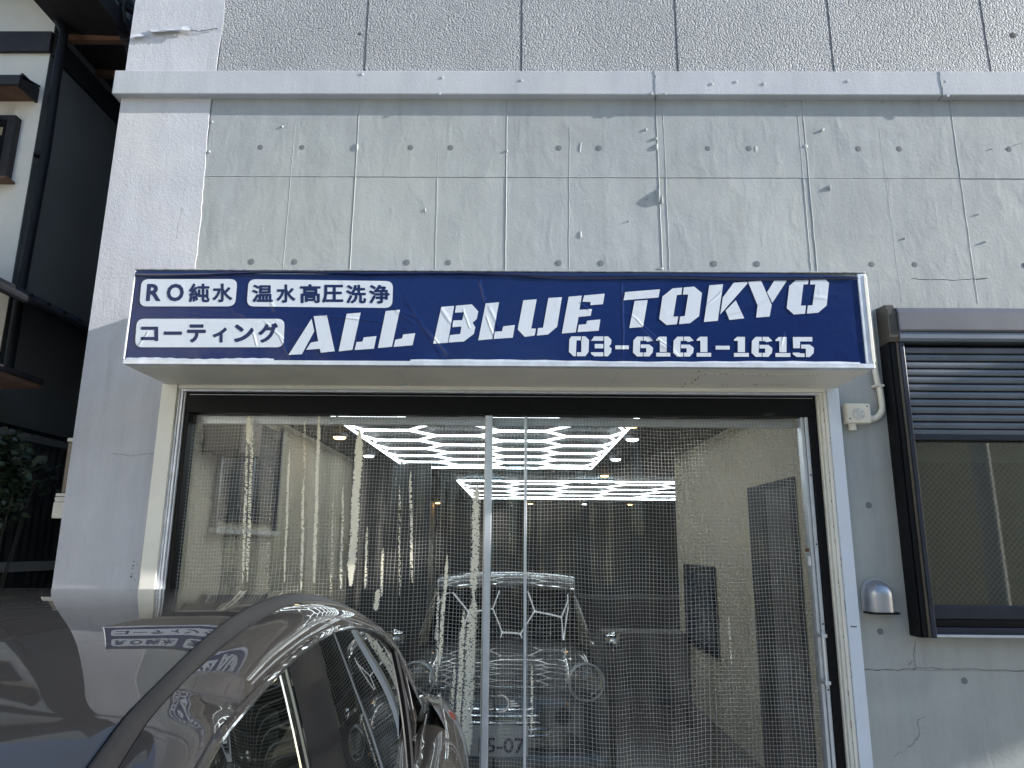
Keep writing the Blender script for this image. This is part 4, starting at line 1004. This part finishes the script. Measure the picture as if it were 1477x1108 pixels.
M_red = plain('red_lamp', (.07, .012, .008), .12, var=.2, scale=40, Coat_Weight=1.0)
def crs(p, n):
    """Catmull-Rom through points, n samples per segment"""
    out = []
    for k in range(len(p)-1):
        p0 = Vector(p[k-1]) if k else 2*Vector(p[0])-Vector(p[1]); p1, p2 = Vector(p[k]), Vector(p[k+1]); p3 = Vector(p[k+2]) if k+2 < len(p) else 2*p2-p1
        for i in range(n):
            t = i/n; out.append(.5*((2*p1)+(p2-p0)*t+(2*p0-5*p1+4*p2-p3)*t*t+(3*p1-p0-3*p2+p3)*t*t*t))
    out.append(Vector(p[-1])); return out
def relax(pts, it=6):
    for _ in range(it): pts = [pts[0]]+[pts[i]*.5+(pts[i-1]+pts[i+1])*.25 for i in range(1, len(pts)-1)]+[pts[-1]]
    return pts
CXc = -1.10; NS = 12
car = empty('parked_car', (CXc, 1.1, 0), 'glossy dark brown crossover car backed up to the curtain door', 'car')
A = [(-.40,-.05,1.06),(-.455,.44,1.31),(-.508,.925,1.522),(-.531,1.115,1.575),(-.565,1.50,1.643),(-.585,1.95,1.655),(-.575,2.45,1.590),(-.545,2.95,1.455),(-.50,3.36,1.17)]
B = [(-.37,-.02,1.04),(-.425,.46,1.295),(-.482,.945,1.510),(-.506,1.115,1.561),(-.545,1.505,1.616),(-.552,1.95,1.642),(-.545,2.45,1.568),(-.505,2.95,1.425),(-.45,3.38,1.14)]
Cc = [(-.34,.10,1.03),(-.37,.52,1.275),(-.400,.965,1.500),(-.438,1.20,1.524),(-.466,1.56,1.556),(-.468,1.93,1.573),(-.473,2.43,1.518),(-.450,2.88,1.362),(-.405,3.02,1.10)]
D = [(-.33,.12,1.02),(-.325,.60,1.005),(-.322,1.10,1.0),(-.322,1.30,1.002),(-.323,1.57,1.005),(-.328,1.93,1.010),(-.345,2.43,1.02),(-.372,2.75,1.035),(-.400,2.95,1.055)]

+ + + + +

§ What this task involves: Restate the listing above word for word, and skip the pictures.

§ Correct result:
Keep writing the Blender script for this image. This is part 4, starting at line 1004. This part finishes the script. Measure the picture as if it were 1477x1108 pixels.
M_red = plain('red_lamp', (.07, .012, .008), .12, var=.2, scale=40, Coat_Weight=1.0)
def crs(p, n):
    """Catmull-Rom through points, n samples per segment"""
    out = []
    for k in range(len(p)-1):
        p0 = Vector(p[k-1]) if k else 2*Vector(p[0])-Vector(p[1]); p1, p2 = Vector(p[k]), Vector(p[k+1]); p3 = Vector(p[k+2]) if k+2 < len(p) else 2*p2-p1
        for i in range(n):
            t = i/n; out.append(.5*((2*p1)+(p2-p0)*t+(2*p0-5*p1+4*p2-p3)*t*t+(3*p1-p0-3*p2+p3)*t*t*t))
    out.append(Vector(p[-1])); return out
def relax(pts, it=6):
    for _ in range(it): pts = [pts[0]]+[pts[i]*.5+(pts[i-1]+pts[i+1])*.25 for i in range(1, len(pts)-1)]+[pts[-1]]
    return pts
CXc = -1.10; NS = 12
car = empty('parked_car', (CXc, 1.1, 0), 'glossy dark brown crossover car backed up to the curtain door', 'car')
A = [(-.40,-.05,1.06),(-.455,.44,1.31),(-.508,.925,1.522),(-.531,1.115,1.575),(-.565,1.50,1.643),(-.585,1.95,1.655),(-.575,2.45,1.590),(-.545,2.95,1.455),(-.50,3.36,1.17)]
B = [(-.37,-.02,1.04),(-.425,.46,1.295),(-.482,.945,1.510),(-.506,1.115,1.561),(-.545,1.505,1.616),(-.552,1.95,1.642),(-.545,2.45,1.568),(-.505,2.95,1.425),(-.45,3.38,1.14)]
Cc = [(-.34,.10,1.03),(-.37,.52,1.275),(-.400,.965,1.500),(-.438,1.20,1.524),(-.466,1.56,1.556),(-.468,1.93,1.573),(-.473,2.43,1.518),(-.450,2.88,1.362),(-.405,3.02,1.10)]
D = [(-.33,.12,1.02),(-.325,.60,1.005),(-.322,1.10,1.0),(-.322,1.30,1.002),(-.323,1.57,1.005),(-.328,1.93,1.010),(-.345,2.43,1.02),(-.372,2.75,1.035),(-.400,2.95,1.055)]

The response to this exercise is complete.